On technique Nabokov gives us what we had a right to expect from the man who invented John Shade. (If only Shade, instead of Charles Kinbote, had written this translation!) There is a long disquisition on prosody which is ruined by pseudoscience. (The spondee is proved mathematically not to exist.) But when Nabokov calls Pushkin's tetrameter “an acoustical paradise,” and takes time to examine the miracle of simple words producing great sonorities, he is writing criticism of the first order. He is also good on trees, houses, carriages, visitors' books, methods of travel, manners—although even here he can't resist going over the top. He finds himself saying that Pushkin was not especially sympathetic with the Russian landscape. There is a certain pathos about that, as if Nabokov were trying to insert himself into the physical reality of the old, lost Russia that will never now return. A doomed attempt and a superfluous one, since by pointing to the source of its literary tradition Nabokov has helped remind us of the Russia that really
is
undying, and in which his place is now secure.

New Statesman
, 1977 ; later included in

From the Land of Shadows
, 1982

POSTSCRIPT

Edmund Wilson was no fool, but his magisterial self-confidence could make him do foolish things, and one of the most foolish was to lay himself open to Nabokov's genius for aggressive pedantry by suggesting that Nabokov might have lost his grip on the Russian language. Wilson was merely a gifted amateur student of languages. Nabokov was a Russian, and thus well qualified to make Wilson's pontifications on the subject look ridiculous. In the subsequent outburst of hilarity, it was forgotten that Wilson had generously helped Nabokov to secure his position in the United States. It was also forgotten that Nabokov himself was capable of the misplaced self-confidence of the autodidactic crank. For an appreciation of the resources Nabokov could bring to his prose when writing fiction, there is nothing better than Martin Amis's introduction to the Everyman reissue of
Lolita
. But I still think Kingsley Amis had a point when he took a passage of that novel apart and detected as much self-admiration as evocation. Nabokov would have to be rated as a writer of sublime talent if he had composed nothing else except
Speak, Memory
. But there is such a thing as getting so close to language that you can no longer keep your distance from what you are writing about with it, and that awkward propensity really shows up in Nabokov's version of
Eugene Onegin
.

I was careful, when reviewing it, not to claim too much knowledge of the original and thus fall into the same trap in which Wilson's corpse already lay impaled, with plenty of bamboo stakes left unoccupied for further victims. But I wouldn't have needed a word of Russian—except perhaps
nyet
—to know that something weird was going on. Nabokov had scrupulously registered the minor meanings from moment to moment but the grand meaning (or moral: there is no other word for it) he had either missed or misinterpreted.
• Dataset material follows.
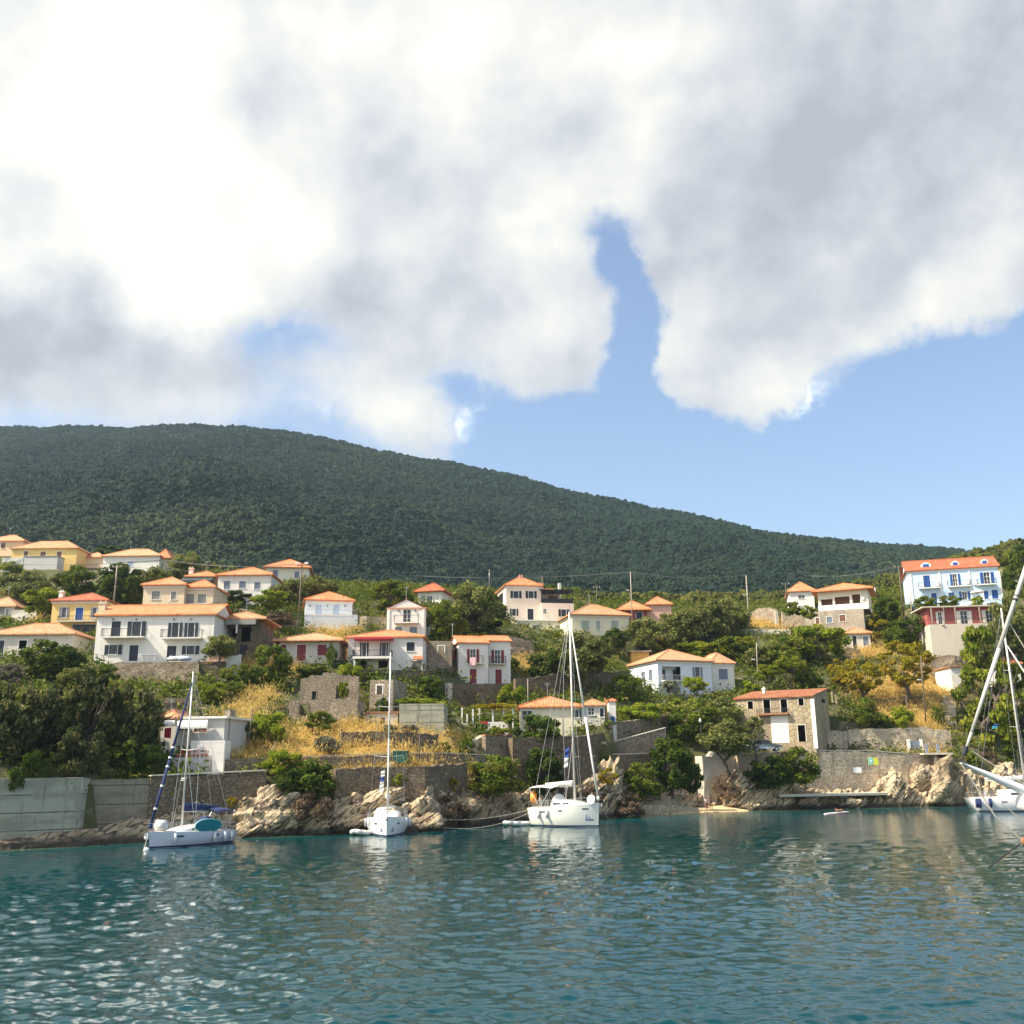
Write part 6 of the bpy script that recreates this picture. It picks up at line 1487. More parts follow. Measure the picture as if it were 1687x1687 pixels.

Why he should have done so remains a puzzle, but the clue might lie somewhere in the absurdity of his remarks about Tchaikovsky's opera. Among Russians familiar with both opera and poem, there are not many who would say that either makes the other trivial: in the light of historical events, they would rather count their blessings, and leave the two masterpieces in fruitful, complementary contention. Nabokov admitted that he had a tin ear for music, so why did he not disqualify himself in this instance? The answer might be elementary: he couldn't bear the competition. If he thought an area was his, he would turn his full firepower on anyone else who strayed into it. He was solipsistically proprietorial about Russia, the novel and art itself. Perhaps forced exile encourages that condition. But we can't expect every great artist to have a great soul. If more of them were like Verdi, we could read artists' biographies for uplift; but we would be so repelled by Wagner that we would forget to listen, or by Picasso that we would forget to look.